WebProNews

Google Has New Advice For Mobile SEO

Google has been pushing its “GoMo” campaign for a while, trying to get sites set up for mobile success, but today, Google posted specific recommendations for smartphone-optimized sites on its Webmaster Central blog.

Google says it supports the following configurations for sites targeting smartphones:

1. Sites that use responsive web design, i.e. sites that serve all devices on the same set of URLs, with each URL serving the same HTML to all devices and using just CSS to change how the page is rendered on the device. This is Google’s recommended configuration.

2. Sites that dynamically serve all devices on the same set of URLs, but each URL serves different HTML (and CSS) depending on whether the user agent is a desktop or a mobile device.

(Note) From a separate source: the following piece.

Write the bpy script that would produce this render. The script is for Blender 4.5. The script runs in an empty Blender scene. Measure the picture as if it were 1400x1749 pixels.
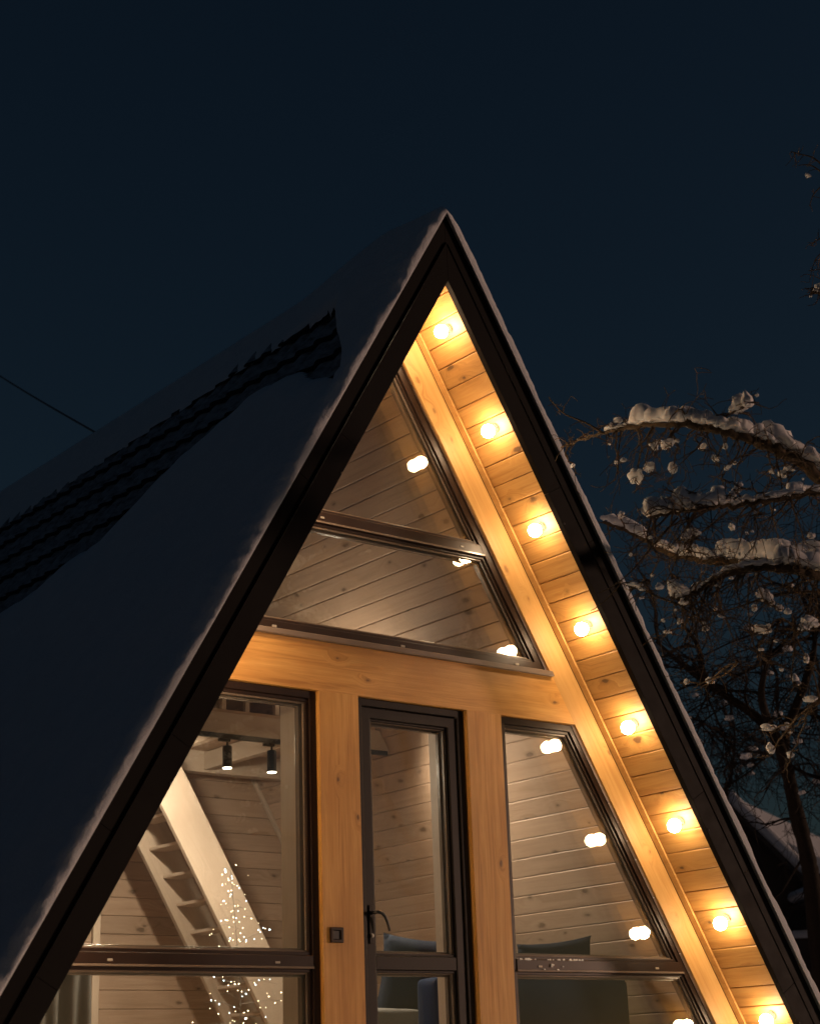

3. Sites that have a separate mobile and desktop sites.

Google Webmaster Trends analyst Pierre Far also lists two advantages of utilizing responsive web design:

1. It keeps your desktop and mobile content on a single URL, which is easier for your users to interact with, share, and link to and for Google’s algorithms to assign the indexing properties to your content.

2. Google can discover your content more efficiently as we wouldn’t need to crawl a page with the different Googlebot user agents to retrieve and index all the content.

Google “strongly” recommends using the Vary HTTP header to let its algorithms know that the content might change for different user agents. Google says it uses this as a crawling signal for Googlebot-Mobile.

The company also notes in a help center article, “Don’t block Googlebot from crawling any page assets (CSS, javascript, and images) using robots.txt or otherwise. Being able to access these external files fully will help our algorithms detect your site’s responsive web design configuration and treat it appropriately.”

Google has specific annotations for desktop and mobile URLs that it says will help its algorithms understand your site. There is a whole section about this in Google’s Building Smartphone-Optimized Sites recommendation page.

A recent study from Adobe found that website visits from tablets grew about 10 times faster than the rate of smartphones within two years of market introduction, and by over 300% in the last year. Part of the reason for this, according to the company, is that the majority of sites are not optimized for mobile, and this is reflected when users view them on smartphones. Tablets tend to handle the sites better, to where the optimization isn’t as much of a factor.

“Tablets are better for surfing than smartphones,” Adobe Digital Index Director, Austin Bankhead, told WebProNews at the time.

Perhaps if enough sites take Google’s advice, smartphone web surfing in general will be better for everyone.